[START SUPPLIED DATA]

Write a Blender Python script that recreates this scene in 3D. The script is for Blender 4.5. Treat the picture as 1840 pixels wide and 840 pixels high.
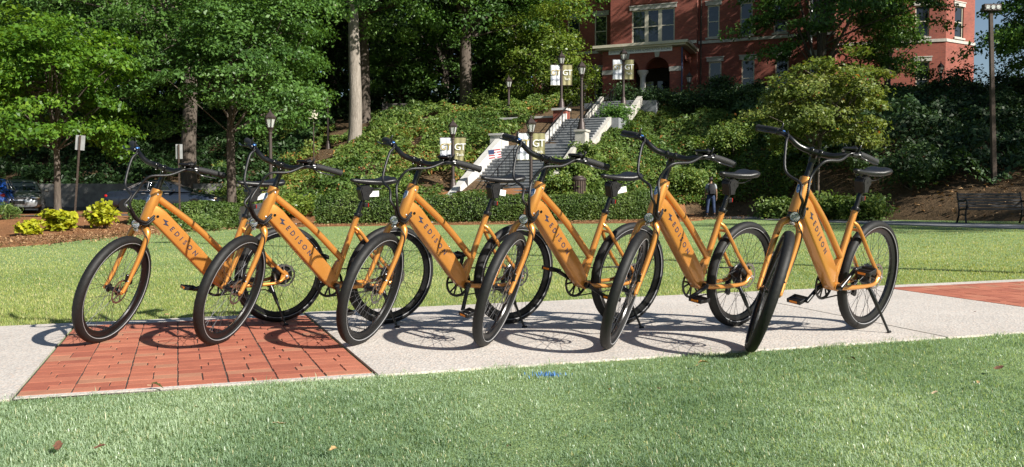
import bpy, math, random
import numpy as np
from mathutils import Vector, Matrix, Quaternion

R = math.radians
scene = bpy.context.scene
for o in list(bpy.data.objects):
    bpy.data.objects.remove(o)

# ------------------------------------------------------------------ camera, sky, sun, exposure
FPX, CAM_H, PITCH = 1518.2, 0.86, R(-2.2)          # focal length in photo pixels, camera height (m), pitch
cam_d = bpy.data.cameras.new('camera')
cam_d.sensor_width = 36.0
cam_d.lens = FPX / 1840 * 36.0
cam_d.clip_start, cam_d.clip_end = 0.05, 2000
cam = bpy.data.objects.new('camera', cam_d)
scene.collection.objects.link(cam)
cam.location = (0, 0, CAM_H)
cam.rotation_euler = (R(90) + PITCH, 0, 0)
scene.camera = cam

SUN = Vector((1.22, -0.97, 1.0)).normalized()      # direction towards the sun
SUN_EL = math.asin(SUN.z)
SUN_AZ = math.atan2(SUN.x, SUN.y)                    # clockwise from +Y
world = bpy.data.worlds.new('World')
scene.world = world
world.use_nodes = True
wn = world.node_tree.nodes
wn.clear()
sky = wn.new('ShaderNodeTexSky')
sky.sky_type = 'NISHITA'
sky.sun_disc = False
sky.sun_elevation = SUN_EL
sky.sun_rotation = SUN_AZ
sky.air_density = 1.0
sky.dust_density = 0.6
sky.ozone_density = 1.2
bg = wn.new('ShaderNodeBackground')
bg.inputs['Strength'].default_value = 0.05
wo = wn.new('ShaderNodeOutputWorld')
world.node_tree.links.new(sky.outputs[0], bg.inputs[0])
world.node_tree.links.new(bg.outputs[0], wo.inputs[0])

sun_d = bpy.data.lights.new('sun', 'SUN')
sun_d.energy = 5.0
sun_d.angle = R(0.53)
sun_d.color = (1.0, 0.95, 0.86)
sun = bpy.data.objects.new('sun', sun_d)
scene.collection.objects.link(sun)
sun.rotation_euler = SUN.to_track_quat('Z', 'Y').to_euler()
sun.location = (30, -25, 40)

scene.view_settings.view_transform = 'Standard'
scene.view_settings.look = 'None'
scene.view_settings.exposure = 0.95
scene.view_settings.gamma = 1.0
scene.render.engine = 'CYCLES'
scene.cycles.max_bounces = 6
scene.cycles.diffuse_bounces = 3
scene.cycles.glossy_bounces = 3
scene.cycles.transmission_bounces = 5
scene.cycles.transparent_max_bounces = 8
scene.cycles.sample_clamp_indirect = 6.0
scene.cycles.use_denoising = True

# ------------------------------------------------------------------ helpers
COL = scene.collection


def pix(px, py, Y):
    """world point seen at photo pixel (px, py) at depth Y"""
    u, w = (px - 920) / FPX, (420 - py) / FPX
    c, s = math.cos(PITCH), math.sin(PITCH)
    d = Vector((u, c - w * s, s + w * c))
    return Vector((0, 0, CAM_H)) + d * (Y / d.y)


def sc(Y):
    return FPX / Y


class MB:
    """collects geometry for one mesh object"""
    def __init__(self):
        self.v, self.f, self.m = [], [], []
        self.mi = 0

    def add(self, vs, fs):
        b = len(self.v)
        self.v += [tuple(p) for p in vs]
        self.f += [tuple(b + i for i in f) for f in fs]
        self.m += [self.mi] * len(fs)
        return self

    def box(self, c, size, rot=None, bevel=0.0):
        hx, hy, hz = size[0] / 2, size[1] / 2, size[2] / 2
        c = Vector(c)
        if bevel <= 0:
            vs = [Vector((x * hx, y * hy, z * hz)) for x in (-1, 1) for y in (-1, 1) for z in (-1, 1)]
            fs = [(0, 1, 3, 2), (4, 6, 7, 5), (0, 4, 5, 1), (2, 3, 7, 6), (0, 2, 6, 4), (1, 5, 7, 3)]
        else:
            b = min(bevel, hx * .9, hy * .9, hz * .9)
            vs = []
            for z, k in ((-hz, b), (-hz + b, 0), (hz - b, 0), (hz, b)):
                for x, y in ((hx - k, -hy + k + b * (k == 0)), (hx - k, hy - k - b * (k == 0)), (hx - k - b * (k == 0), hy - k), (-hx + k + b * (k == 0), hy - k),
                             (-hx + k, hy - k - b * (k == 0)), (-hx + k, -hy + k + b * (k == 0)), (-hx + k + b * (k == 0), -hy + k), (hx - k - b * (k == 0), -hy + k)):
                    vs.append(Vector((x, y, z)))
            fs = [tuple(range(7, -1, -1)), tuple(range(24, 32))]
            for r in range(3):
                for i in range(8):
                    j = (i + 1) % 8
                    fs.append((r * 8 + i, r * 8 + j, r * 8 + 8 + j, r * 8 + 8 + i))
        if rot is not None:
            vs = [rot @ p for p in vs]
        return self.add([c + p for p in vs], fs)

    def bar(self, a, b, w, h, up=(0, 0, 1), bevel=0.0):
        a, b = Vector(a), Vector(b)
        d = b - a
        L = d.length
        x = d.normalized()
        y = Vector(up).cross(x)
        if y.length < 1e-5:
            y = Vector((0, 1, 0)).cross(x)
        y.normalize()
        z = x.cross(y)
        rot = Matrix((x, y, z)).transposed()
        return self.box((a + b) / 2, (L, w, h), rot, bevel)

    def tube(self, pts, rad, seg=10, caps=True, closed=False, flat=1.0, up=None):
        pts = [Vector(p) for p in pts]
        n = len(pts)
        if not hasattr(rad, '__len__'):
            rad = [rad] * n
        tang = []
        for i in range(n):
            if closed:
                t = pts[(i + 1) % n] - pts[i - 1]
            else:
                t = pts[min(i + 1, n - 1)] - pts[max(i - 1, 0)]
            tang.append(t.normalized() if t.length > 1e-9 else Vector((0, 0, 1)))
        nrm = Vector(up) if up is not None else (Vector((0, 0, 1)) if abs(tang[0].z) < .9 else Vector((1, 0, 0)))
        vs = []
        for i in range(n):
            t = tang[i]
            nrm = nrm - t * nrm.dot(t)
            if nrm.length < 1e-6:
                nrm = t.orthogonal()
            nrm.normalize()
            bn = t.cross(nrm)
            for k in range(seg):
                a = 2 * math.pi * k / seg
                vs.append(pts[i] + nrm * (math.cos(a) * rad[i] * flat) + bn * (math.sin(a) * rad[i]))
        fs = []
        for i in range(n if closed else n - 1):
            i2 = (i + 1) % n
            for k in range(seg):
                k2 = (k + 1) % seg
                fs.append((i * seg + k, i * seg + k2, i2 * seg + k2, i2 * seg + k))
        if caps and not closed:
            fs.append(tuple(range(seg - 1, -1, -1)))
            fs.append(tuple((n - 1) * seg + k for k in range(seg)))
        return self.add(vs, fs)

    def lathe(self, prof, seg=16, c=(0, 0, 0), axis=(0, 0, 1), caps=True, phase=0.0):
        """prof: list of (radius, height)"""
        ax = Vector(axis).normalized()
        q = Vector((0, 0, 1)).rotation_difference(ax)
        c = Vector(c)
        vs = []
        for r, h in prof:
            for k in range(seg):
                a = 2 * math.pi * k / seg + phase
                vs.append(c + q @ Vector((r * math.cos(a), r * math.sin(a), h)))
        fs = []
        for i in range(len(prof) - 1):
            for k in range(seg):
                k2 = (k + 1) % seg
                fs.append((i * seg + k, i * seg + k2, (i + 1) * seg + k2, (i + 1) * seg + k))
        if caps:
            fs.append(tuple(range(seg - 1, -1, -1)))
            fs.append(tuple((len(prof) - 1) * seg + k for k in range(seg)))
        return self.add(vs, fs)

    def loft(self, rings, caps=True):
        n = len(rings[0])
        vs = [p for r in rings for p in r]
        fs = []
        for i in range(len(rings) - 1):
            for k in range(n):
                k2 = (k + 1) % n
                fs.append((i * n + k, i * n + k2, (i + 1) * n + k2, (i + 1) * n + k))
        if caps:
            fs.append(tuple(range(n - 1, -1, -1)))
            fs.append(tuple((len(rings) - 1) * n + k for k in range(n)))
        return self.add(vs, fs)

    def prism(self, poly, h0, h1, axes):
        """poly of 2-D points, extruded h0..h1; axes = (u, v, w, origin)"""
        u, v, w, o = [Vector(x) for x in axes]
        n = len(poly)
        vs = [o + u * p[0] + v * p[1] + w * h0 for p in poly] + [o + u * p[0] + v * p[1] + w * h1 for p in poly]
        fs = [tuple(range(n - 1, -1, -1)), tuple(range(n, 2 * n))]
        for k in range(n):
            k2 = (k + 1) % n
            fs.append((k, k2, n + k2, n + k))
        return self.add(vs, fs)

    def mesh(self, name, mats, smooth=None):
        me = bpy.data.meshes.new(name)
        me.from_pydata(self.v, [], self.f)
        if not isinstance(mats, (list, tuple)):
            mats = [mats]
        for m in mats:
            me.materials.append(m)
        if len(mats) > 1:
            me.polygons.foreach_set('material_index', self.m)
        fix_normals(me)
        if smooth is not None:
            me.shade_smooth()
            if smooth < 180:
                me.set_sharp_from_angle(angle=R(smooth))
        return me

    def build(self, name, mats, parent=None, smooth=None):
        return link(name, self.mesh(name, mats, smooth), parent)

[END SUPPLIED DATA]
[START SUPPLIED DATA]

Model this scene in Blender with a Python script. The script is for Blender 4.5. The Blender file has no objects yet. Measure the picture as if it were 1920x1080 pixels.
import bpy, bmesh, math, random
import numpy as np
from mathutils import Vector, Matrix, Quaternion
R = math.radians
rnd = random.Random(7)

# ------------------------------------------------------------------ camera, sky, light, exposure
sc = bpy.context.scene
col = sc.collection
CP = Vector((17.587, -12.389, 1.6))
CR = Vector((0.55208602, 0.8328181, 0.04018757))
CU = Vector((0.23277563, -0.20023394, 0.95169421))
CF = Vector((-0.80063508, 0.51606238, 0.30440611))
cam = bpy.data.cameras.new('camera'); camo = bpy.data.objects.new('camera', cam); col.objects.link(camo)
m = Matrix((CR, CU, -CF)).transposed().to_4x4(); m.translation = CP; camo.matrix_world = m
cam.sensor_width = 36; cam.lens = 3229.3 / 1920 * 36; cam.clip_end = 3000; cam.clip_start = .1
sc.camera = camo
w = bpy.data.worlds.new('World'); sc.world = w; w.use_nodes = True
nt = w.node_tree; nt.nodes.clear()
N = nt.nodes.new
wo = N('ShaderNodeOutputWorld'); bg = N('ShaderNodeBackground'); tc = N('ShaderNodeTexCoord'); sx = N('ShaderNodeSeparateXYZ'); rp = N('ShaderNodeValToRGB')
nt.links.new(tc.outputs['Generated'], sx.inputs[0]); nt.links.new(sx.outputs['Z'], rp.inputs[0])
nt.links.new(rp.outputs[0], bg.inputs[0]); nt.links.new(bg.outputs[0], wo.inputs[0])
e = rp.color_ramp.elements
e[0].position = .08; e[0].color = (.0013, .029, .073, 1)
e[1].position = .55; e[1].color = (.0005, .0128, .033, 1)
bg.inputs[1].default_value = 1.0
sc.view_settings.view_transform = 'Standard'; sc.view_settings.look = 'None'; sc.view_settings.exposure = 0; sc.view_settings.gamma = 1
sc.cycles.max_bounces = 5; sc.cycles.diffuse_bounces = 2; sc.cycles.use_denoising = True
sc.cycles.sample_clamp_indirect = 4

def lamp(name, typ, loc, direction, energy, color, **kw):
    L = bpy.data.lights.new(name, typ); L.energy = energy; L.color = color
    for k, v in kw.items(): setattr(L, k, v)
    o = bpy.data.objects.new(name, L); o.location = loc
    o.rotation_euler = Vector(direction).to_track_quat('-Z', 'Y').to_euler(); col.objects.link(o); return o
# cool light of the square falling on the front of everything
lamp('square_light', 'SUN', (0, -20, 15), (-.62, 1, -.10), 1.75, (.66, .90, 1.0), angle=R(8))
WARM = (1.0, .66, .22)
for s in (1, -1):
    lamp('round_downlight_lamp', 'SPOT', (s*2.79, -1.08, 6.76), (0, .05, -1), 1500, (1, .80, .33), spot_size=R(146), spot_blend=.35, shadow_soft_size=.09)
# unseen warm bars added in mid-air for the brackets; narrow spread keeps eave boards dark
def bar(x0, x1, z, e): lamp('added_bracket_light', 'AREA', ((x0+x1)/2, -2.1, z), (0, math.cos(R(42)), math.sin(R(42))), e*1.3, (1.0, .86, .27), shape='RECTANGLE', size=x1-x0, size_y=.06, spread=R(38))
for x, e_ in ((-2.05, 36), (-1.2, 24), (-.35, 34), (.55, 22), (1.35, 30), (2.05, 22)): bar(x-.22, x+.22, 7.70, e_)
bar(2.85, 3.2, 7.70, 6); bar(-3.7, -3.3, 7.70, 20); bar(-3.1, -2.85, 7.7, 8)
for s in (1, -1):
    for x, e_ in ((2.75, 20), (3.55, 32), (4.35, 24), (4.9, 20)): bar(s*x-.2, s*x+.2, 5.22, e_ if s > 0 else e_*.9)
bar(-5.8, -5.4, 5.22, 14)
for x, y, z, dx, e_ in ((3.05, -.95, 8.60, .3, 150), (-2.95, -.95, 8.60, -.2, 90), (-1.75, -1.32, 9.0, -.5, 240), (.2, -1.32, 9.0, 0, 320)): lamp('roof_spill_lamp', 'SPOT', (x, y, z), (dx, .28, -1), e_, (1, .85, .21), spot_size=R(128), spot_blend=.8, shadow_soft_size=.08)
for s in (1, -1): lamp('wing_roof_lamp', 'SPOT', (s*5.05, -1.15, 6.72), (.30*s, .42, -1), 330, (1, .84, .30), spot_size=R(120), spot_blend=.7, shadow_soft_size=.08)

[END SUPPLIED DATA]

#### INSTRUCTIONS FOR THE TASK:
Output exactly the lines above, from the line with "Write a Blender" to the line with "scene.camera = cam", both included; skip the pictures.

#### PROBLEM SOLUTION:
Write a Blender Python script that recreates this scene in 3D. The script is for Blender 4.5. Treat the picture as 1840 pixels wide and 840 pixels high.
import bpy, math, random
import numpy as np
from mathutils import Vector, Matrix, Quaternion

R = math.radians
scene = bpy.context.scene
for o in list(bpy.data.objects):
    bpy.data.objects.remove(o)

# ------------------------------------------------------------------ camera, sky, sun, exposure
FPX, CAM_H, PITCH = 1518.2, 0.86, R(-2.2)          # focal length in photo pixels, camera height (m), pitch
cam_d = bpy.data.cameras.new('camera')
cam_d.sensor_width = 36.0
cam_d.lens = FPX / 1840 * 36.0
cam_d.clip_start, cam_d.clip_end = 0.05, 2000
cam = bpy.data.objects.new('camera', cam_d)
scene.collection.objects.link(cam)
cam.location = (0, 0, CAM_H)
cam.rotation_euler = (R(90) + PITCH, 0, 0)
scene.camera = cam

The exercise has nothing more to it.